### Goal of the exercise
Write out all of the lines below, exactly and completely.

+ + + +

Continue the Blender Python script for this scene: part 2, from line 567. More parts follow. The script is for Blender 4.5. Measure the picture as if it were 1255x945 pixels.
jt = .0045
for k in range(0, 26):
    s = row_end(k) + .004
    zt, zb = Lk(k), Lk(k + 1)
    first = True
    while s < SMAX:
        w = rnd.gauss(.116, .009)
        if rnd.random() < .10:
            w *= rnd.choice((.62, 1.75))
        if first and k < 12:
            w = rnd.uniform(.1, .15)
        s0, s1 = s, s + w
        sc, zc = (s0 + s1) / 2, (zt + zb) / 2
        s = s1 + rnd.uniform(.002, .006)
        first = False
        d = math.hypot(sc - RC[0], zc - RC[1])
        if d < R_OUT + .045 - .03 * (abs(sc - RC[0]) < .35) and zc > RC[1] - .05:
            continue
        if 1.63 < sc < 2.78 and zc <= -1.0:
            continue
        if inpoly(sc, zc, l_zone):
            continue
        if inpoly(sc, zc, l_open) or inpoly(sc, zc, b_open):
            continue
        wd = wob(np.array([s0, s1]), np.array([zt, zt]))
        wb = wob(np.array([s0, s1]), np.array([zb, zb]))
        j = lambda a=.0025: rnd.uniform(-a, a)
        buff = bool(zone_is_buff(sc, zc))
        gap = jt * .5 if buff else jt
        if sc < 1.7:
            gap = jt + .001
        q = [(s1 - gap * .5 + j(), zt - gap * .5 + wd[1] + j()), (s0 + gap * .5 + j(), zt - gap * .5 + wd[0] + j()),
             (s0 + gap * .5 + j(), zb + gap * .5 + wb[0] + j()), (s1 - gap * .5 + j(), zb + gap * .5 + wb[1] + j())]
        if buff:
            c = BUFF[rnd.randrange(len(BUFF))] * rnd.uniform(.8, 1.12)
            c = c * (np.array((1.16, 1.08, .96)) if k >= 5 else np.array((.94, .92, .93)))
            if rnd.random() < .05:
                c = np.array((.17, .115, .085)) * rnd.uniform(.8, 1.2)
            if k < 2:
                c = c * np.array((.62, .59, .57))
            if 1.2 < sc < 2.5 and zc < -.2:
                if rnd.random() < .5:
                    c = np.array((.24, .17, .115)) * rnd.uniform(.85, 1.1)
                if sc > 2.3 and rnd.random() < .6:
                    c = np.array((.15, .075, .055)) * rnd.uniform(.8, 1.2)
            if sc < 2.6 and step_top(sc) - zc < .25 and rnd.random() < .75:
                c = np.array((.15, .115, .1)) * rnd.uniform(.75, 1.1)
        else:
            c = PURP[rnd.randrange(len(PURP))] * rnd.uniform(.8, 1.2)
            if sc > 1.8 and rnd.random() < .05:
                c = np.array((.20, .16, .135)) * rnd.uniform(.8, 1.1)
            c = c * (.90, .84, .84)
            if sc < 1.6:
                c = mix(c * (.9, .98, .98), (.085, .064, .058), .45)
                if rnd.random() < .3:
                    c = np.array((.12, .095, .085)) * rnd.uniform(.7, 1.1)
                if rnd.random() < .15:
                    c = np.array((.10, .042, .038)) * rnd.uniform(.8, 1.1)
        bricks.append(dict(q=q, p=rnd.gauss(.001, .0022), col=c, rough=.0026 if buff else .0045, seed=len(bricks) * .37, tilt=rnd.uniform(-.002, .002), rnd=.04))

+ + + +

### Result
Continue the Blender Python script for this scene: part 2, from line 567. More parts follow. The script is for Blender 4.5. Measure the picture as if it were 1255x945 pixels.
jt = .0045
for k in range(0, 26):
    s = row_end(k) + .004
    zt, zb = Lk(k), Lk(k + 1)
    first = True
    while s < SMAX:
        w = rnd.gauss(.116, .009)
        if rnd.random() < .10:
            w *= rnd.choice((.62, 1.75))
        if first and k < 12:
            w = rnd.uniform(.1, .15)
        s0, s1 = s, s + w
        sc, zc = (s0 + s1) / 2, (zt + zb) / 2
        s = s1 + rnd.uniform(.002, .006)
        first = False
        d = math.hypot(sc - RC[0], zc - RC[1])
        if d < R_OUT + .045 - .03 * (abs(sc - RC[0]) < .35) and zc > RC[1] - .05:
            continue
        if 1.63 < sc < 2.78 and zc <= -1.0:
            continue
        if inpoly(sc, zc, l_zone):
            continue
        if inpoly(sc, zc, l_open) or inpoly(sc, zc, b_open):
            continue
        wd = wob(np.array([s0, s1]), np.array([zt, zt]))
        wb = wob(np.array([s0, s1]), np.array([zb, zb]))
        j = lambda a=.0025: rnd.uniform(-a, a)
        buff = bool(zone_is_buff(sc, zc))
        gap = jt * .5 if buff else jt
        if sc < 1.7:
            gap = jt + .001
        q = [(s1 - gap * .5 + j(), zt - gap * .5 + wd[1] + j()), (s0 + gap * .5 + j(), zt - gap * .5 + wd[0] + j()),
             (s0 + gap * .5 + j(), zb + gap * .5 + wb[0] + j()), (s1 - gap * .5 + j(), zb + gap * .5 + wb[1] + j())]
        if buff:
            c = BUFF[rnd.randrange(len(BUFF))] * rnd.uniform(.8, 1.12)
            c = c * (np.array((1.16, 1.08, .96)) if k >= 5 else np.array((.94, .92, .93)))
            if rnd.random() < .05:
                c = np.array((.17, .115, .085)) * rnd.uniform(.8, 1.2)
            if k < 2:
                c = c * np.array((.62, .59, .57))
            if 1.2 < sc < 2.5 and zc < -.2:
                if rnd.random() < .5:
                    c = np.array((.24, .17, .115)) * rnd.uniform(.85, 1.1)
                if sc > 2.3 and rnd.random() < .6:
                    c = np.array((.15, .075, .055)) * rnd.uniform(.8, 1.2)
            if sc < 2.6 and step_top(sc) - zc < .25 and rnd.random() < .75:
                c = np.array((.15, .115, .1)) * rnd.uniform(.75, 1.1)
        else:
            c = PURP[rnd.randrange(len(PURP))] * rnd.uniform(.8, 1.2)
            if sc > 1.8 and rnd.random() < .05:
                c = np.array((.20, .16, .135)) * rnd.uniform(.8, 1.1)
            c = c * (.90, .84, .84)
            if sc < 1.6:
                c = mix(c * (.9, .98, .98), (.085, .064, .058), .45)
                if rnd.random() < .3:
                    c = np.array((.12, .095, .085)) * rnd.uniform(.7, 1.1)
                if rnd.random() < .15:
                    c = np.array((.10, .042, .038)) * rnd.uniform(.8, 1.1)
        bricks.append(dict(q=q, p=rnd.gauss(.001, .0022), col=c, rough=.0026 if buff else .0045, seed=len(bricks) * .37, tilt=rnd.uniform(-.002, .002), rnd=.04))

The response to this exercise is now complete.